Les banques bougent…

Au niveau bancaire, des choses se mettent en place. Il y a d’abord les outils existants tels que le crédit à la consommation “rénovation” ou “rénovation énergétique”. Il y a aussi le crédit hypothécaire à but “rénovation ou transformation”. Et il y a la reprise d’encours qui permet, explique-t-on chez Febelfin, la fédération du secteur financier, de pouvoir contracter un nouveau crédit hypothécaire à but “rénovation ou transformation” à hauteur du montant en capital déjà remboursé sur les garanties constituées, sans frais de notaire supplémentaire.

“Dans ce contexte, le même secteur financier est demandeur de la prolongation de la durée de l’inscription hypothécaire de 30 à 40 ans afin de permettre la reprise d’encours sans engendrer des frais notariés supplémentaires”, ajoute l’association. D’autres solutions pourraient venir compléter les outils existants, poursuit-elle, comme “prolonger la durée maximale de financement à 60 mois pour les tranches comprises entre 3.701 et 10.000 euros des crédits à la consommation”.

“Pour les revenus les plus modestes, nous accordons maintenant un prêt à 30 ans.”

Le “crédit bullet”, avec remboursement des intérêts pendant la durée du crédit et du capital au terme, qui n’est aujourd’hui réservé qu’aux grands patrimoines, pourrait également être élargi pour financer la rénovation. “Cela permettrait aux personnes n’ayant pas la capacité de remboursement pour financer la rénovation de leur bien avec une mensualité complète (capital et intérêt) de contracter un financement avec un remboursement total du capital au terme du crédit”, précise Febelfin.
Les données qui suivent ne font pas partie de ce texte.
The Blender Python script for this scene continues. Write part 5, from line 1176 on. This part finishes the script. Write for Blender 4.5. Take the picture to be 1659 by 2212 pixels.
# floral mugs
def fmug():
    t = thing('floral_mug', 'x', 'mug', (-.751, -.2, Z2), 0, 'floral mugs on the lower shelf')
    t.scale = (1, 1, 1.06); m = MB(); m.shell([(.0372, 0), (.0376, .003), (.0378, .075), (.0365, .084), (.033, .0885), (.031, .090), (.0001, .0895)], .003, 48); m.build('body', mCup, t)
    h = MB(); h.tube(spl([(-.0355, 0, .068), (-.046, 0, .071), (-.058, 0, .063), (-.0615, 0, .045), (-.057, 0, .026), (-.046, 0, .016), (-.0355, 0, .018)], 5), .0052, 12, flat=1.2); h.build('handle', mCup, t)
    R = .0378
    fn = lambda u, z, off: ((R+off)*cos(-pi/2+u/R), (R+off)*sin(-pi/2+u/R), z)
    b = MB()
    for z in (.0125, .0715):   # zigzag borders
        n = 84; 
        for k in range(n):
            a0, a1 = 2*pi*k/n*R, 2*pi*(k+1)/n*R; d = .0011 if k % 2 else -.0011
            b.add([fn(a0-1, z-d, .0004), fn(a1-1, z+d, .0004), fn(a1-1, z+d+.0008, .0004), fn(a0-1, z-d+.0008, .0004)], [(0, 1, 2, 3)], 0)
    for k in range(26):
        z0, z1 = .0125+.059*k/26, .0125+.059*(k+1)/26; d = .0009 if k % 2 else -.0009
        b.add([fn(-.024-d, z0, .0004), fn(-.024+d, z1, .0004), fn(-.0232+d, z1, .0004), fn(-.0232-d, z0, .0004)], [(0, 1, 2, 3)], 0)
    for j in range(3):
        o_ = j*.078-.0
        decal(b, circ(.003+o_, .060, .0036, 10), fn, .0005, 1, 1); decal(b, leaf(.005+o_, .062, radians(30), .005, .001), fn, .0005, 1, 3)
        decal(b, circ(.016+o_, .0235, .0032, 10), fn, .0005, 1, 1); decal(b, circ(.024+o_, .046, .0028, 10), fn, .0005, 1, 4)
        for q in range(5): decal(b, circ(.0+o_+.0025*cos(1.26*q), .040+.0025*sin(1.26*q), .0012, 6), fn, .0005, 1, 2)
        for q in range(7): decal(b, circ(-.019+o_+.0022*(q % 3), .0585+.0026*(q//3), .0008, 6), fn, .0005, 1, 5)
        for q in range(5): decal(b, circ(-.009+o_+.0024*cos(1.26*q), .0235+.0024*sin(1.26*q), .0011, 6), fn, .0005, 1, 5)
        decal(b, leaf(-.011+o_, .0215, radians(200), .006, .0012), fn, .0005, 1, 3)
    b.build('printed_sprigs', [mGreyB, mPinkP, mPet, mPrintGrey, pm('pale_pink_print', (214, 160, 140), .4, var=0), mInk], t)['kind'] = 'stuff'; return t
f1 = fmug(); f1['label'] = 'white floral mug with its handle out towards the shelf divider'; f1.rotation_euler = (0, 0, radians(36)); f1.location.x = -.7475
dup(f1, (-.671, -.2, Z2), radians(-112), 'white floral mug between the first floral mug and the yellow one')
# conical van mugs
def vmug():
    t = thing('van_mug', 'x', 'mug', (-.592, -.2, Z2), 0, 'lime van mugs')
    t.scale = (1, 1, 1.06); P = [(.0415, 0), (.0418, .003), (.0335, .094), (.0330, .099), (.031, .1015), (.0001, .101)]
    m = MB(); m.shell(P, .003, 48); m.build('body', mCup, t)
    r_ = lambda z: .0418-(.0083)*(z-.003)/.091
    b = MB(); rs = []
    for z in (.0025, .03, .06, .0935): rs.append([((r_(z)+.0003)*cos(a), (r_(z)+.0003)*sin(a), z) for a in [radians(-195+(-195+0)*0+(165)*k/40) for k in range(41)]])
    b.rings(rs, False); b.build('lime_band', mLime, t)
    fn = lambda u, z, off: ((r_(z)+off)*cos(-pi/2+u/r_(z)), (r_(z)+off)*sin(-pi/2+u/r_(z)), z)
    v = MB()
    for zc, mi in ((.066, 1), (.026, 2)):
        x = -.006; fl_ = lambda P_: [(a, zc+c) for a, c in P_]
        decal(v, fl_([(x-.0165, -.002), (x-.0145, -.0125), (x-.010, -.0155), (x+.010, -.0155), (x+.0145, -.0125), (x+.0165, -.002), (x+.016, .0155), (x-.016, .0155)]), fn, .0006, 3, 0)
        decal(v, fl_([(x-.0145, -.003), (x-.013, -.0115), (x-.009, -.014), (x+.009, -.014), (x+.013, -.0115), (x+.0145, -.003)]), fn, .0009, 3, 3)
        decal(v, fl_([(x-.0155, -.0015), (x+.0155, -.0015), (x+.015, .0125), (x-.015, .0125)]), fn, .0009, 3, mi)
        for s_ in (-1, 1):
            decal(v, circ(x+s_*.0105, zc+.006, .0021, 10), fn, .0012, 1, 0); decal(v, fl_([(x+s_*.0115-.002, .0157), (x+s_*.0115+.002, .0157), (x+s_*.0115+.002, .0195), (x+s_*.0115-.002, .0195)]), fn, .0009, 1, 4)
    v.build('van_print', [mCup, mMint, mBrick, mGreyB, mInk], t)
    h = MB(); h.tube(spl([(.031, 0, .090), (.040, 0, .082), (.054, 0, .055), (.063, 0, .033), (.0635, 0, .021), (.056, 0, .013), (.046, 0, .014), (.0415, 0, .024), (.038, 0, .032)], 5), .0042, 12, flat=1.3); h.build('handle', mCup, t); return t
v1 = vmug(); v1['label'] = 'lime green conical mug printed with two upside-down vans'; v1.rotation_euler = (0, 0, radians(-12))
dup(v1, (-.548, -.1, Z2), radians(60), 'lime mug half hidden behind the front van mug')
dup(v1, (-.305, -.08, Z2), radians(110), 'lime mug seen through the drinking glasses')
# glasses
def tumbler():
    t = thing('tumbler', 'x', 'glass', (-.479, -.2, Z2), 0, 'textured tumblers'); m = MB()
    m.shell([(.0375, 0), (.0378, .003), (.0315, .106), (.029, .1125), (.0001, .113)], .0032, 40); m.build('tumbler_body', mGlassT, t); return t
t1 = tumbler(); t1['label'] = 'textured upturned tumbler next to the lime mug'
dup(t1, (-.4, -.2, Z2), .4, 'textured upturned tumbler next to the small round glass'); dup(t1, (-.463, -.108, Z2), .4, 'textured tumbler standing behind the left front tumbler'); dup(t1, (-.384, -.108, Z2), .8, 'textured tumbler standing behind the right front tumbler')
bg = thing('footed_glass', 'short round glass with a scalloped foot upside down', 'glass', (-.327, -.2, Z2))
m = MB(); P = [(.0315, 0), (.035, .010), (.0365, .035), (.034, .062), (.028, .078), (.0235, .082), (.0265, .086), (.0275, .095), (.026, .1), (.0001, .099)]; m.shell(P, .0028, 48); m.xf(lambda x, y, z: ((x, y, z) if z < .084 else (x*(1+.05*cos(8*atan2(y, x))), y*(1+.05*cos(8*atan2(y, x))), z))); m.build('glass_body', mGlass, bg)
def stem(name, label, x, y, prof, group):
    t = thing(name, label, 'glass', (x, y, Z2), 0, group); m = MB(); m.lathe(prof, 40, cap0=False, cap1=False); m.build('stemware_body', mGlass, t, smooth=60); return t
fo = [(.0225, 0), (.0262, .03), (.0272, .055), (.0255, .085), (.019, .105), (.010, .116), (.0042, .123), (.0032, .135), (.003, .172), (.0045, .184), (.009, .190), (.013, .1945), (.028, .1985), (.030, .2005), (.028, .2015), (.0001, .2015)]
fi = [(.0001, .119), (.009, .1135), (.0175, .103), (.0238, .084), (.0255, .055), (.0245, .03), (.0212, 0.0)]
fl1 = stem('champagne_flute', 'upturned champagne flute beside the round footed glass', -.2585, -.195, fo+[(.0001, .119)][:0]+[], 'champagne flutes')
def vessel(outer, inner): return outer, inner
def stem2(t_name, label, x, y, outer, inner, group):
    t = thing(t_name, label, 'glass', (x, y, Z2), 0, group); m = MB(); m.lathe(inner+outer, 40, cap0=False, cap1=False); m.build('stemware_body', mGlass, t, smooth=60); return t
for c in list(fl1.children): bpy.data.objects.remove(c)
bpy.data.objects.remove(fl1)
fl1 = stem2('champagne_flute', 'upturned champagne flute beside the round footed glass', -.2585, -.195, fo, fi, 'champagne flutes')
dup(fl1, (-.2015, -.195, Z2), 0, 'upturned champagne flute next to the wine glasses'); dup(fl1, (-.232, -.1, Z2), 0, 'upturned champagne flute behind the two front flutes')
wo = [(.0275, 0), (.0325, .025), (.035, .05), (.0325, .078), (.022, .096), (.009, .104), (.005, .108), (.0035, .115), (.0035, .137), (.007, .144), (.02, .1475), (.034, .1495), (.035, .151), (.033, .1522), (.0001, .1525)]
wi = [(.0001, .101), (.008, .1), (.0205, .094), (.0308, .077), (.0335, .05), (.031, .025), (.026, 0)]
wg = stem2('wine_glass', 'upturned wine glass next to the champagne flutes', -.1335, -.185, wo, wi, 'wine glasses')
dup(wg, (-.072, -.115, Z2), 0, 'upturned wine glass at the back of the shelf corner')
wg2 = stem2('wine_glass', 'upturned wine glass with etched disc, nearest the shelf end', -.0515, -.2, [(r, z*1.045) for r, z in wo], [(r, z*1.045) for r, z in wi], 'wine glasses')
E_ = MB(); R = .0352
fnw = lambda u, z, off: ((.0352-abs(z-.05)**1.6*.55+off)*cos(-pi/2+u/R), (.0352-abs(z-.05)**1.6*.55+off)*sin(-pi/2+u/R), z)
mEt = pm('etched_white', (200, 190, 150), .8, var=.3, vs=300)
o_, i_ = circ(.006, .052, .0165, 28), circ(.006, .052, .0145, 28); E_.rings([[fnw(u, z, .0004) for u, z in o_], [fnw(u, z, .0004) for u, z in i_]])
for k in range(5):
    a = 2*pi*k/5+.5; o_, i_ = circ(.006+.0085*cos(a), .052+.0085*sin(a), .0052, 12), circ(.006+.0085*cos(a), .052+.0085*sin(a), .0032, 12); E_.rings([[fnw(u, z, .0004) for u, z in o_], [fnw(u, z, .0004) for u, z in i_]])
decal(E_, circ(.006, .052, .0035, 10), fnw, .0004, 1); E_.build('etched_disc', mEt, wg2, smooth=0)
Les banques élargissent déjà leurs gammes de services et leurs tarifs en les verdissant. “Nous offrons une réduction de taux d’intérêt lorsque la performance énergétique des bâtiments ne dépasse pas les 150 kilowattheures au mètre carré par an”, explique Valery Halloy. Pour les revenus les plus modestes, nous accordons maintenant un prêt à 30 ans qui permet d’amortir le crédit à plus long terme”, ajoute-t-il.

Projet pilote

BNPP Fortis a également lancé en mars un projet pilote, permettant aux clients d’une dizaine d’agences de contacter une plateforme de 400 professionnels qui peuvent isoler, rénover une toiture, bref, améliorer la durabilité d’un logement. “Et avec le promoteur Matexi, nous avons lancé il y a quelques semaines Happynest. Cette joint-venture permet de louer une habitation avant de l’acheter en déduisant du montant de l’achat une partie des loyers du prix d’achat”, complète Valery Halloy.
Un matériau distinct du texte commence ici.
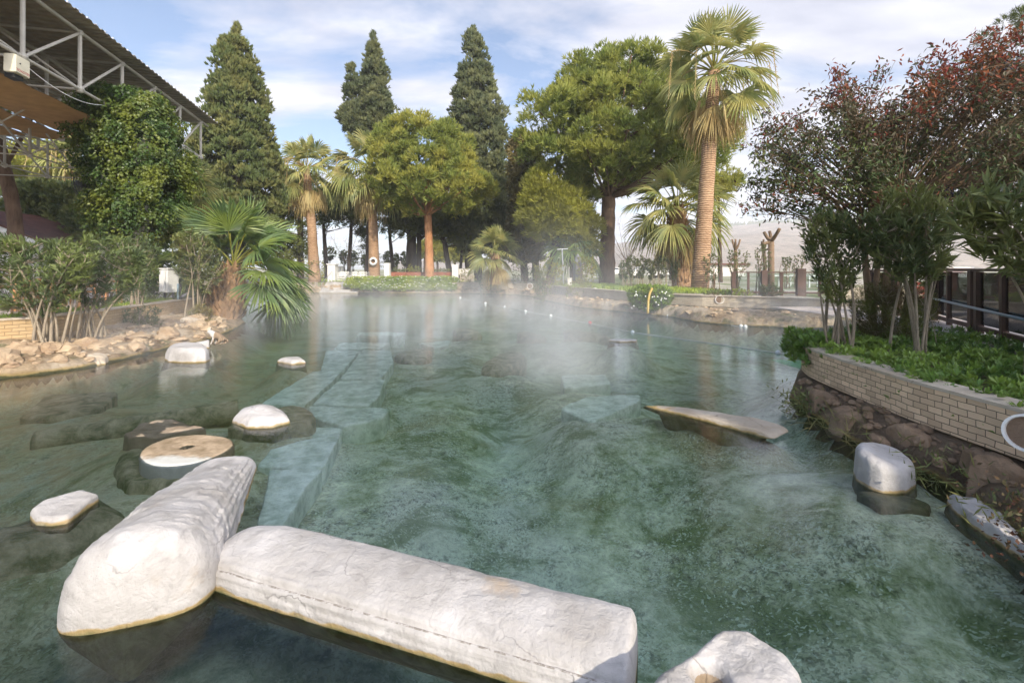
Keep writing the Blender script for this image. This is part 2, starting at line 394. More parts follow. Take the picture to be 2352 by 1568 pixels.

Au niveau politique, ça bouge aussi. Prenons l’exemple wallon: “Ce gouvernement a beaucoup travaillé pour améliorer, simplifier et augmenter les primes et les prêts à taux zéro, note Eric Bierin, porte-parole de Philippe Henry, le ministre wallon du Climat, de l’Energie, de la Mobilité et des Infrastructures. L’étape imminente suivante est de s’accorder sur une vision stratégique de l’accompagnement des ménages.”
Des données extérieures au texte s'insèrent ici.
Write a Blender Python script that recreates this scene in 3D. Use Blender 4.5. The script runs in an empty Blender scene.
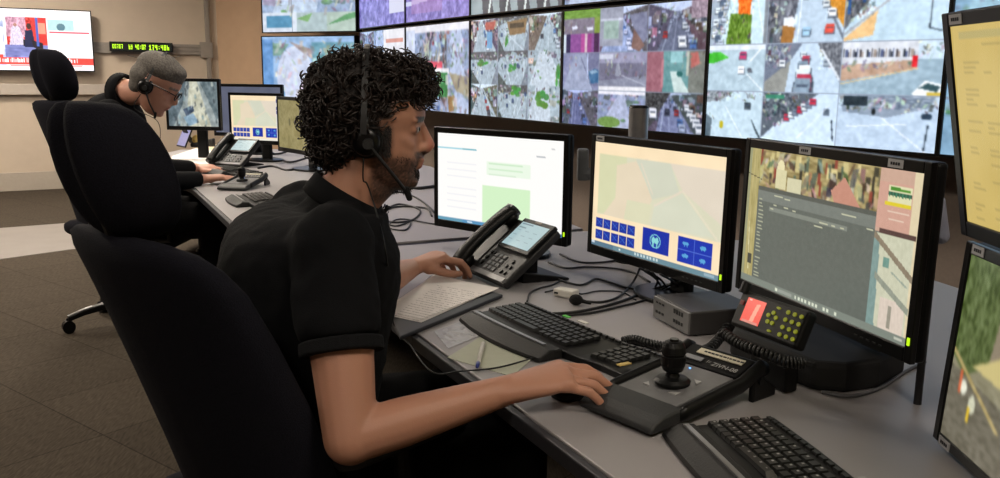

RENO+, le projet pilote pour accélérer la rénovation de logements privés en Wallonie, devrait par exemple lancer deux trains de travaux (des travaux de masse, à l’échelle d’une rue ou d’un quartier) d’ici la fin de l’année, souligne-t-on au cabinet du ministre.

Plus globalement, “les réponses se feront progressivement, sans doute sur plusieurs législatures. L’enjeu n’est pas de mobiliser tous les moyens maintenant mais d’accélérer le mouvement à tous les niveaux”, poursuit Eric Bierin. Dans la Région, l’alliance Emploi-Environnement devenue depuis deux ans l’Acer, (Alliance Climat Emploi Rénovation), qui réunit une centaine de parties prenantes (acteurs publics, secteur privé, secteur associatif), est en tout cas en effervescence: “Plus de 20 réunions en six mois, cela démontre la fébrilité du secteur et du sujet”, souligne Eric Bierin.